Output exactly, and only, the lines from the line containing "Continue the Blender" through the line containing "mb.prism(fr, ell(uc, hw, zs, zt, 16, 2.5), -.01, d, m)", both included.

- Records supplied
::::::
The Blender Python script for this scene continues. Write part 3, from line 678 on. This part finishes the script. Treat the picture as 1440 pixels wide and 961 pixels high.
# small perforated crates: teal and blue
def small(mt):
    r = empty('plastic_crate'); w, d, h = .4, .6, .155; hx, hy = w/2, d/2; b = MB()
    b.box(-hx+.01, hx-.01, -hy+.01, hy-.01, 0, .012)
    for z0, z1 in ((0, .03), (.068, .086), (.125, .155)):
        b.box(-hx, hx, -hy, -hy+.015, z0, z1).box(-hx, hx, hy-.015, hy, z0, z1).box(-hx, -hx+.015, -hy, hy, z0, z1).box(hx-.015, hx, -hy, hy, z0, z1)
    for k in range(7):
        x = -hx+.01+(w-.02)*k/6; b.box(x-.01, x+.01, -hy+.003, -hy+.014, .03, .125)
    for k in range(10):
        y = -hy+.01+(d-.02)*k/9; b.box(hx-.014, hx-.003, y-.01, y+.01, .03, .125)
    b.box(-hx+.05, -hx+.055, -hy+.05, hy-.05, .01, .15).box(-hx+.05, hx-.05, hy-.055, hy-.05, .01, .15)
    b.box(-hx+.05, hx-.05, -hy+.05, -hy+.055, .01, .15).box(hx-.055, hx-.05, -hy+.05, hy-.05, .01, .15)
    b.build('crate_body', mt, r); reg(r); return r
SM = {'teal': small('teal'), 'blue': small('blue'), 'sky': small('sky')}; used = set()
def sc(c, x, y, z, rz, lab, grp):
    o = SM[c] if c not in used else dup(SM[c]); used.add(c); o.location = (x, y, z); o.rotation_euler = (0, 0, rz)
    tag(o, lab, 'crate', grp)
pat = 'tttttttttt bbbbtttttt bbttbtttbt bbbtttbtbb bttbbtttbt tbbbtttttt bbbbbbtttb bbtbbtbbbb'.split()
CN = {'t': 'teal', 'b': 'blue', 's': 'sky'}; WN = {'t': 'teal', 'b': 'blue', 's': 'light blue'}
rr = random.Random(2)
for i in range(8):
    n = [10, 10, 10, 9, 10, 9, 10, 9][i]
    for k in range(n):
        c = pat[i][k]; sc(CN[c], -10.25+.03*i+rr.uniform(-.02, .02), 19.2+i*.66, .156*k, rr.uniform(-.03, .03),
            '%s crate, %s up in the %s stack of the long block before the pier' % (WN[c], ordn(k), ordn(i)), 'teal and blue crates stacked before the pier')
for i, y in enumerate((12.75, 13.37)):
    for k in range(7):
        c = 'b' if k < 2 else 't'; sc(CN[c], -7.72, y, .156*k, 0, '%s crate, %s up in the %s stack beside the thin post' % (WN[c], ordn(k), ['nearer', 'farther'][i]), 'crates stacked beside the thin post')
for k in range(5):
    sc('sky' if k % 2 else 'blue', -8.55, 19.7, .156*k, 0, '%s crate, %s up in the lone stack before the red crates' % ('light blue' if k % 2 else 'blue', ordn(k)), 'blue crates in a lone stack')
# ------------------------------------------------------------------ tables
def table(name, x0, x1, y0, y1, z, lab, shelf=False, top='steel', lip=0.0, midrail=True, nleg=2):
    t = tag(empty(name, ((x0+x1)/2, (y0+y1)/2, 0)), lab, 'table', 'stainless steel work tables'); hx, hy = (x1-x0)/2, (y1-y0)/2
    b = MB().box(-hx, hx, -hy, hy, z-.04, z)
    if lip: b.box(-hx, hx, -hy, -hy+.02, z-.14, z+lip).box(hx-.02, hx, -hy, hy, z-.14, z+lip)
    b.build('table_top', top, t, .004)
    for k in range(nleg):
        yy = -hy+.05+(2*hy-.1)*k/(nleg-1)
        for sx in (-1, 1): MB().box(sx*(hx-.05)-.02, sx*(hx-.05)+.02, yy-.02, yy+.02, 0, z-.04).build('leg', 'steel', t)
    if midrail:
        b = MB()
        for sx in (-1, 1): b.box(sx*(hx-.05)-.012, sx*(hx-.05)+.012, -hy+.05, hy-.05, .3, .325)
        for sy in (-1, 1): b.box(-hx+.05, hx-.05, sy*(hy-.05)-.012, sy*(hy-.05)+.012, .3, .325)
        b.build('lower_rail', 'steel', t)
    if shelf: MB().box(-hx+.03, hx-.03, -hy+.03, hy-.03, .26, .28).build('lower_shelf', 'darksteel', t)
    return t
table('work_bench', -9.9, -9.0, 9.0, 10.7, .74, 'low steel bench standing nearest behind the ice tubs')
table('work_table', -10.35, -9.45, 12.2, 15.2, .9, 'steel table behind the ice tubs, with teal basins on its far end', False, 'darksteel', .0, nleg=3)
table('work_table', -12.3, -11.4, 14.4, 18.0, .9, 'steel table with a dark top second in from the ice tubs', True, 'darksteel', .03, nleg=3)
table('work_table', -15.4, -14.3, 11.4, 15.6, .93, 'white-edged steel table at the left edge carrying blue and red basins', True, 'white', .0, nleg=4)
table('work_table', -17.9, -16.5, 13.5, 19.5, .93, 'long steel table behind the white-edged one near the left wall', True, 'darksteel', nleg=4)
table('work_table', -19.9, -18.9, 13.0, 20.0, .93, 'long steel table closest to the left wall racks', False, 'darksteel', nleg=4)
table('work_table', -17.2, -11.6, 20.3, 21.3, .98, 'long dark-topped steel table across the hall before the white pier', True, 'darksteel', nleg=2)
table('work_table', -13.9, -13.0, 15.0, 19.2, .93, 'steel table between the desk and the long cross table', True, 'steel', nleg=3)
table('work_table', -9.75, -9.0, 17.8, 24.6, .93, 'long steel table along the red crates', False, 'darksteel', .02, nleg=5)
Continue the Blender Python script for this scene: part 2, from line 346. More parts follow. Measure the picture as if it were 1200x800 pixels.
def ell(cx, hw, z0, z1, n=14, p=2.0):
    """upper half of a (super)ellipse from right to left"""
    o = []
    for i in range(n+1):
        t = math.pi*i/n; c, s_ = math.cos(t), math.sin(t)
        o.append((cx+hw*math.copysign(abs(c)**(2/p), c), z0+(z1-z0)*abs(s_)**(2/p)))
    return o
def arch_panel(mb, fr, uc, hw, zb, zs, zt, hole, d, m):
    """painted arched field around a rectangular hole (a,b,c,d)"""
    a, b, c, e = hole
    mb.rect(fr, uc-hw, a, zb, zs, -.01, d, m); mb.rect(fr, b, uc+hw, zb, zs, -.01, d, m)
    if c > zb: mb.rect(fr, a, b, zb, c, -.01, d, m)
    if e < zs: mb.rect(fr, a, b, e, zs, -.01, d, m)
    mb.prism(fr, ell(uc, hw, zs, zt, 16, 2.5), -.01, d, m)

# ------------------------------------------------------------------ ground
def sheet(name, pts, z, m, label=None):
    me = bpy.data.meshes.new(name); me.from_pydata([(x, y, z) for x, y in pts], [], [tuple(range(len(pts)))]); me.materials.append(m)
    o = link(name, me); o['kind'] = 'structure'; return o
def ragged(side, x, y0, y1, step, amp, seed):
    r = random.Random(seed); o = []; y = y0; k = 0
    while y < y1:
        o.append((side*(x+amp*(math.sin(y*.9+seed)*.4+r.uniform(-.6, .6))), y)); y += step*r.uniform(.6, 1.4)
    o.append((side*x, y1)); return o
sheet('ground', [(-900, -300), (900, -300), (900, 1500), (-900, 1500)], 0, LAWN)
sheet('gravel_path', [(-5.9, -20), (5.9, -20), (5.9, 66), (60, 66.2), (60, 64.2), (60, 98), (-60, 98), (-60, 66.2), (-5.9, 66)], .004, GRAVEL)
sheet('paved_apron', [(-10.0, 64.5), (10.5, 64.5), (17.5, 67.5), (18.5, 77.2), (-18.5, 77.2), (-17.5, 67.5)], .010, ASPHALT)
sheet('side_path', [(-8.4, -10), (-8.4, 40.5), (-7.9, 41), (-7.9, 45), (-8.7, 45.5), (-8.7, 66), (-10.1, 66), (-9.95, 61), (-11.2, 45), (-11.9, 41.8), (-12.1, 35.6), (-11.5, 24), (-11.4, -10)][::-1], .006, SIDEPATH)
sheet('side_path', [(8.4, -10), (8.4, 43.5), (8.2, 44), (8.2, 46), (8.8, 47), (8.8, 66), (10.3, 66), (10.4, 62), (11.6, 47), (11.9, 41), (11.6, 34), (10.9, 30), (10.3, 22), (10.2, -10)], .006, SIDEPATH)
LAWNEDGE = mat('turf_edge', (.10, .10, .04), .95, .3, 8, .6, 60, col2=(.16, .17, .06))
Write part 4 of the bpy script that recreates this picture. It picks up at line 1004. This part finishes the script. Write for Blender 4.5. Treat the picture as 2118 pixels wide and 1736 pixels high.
::::::
- Reply to the task
Continue the Blender Python script for this scene: part 2, from line 346. More parts follow. Measure the picture as if it were 1200x800 pixels.
def ell(cx, hw, z0, z1, n=14, p=2.0):
    """upper half of a (super)ellipse from right to left"""
    o = []
    for i in range(n+1):
        t = math.pi*i/n; c, s_ = math.cos(t), math.sin(t)
        o.append((cx+hw*math.copysign(abs(c)**(2/p), c), z0+(z1-z0)*abs(s_)**(2/p)))
    return o
def arch_panel(mb, fr, uc, hw, zb, zs, zt, hole, d, m):
    """painted arched field around a rectangular hole (a,b,c,d)"""
    a, b, c, e = hole
    mb.rect(fr, uc-hw, a, zb, zs, -.01, d, m); mb.rect(fr, b, uc+hw, zb, zs, -.01, d, m)
    if c > zb: mb.rect(fr, a, b, zb, c, -.01, d, m)
    if e < zs: mb.rect(fr, a, b, e, zs, -.01, d, m)
    mb.prism(fr, ell(uc, hw, zs, zt, 16, 2.5), -.01, d, m)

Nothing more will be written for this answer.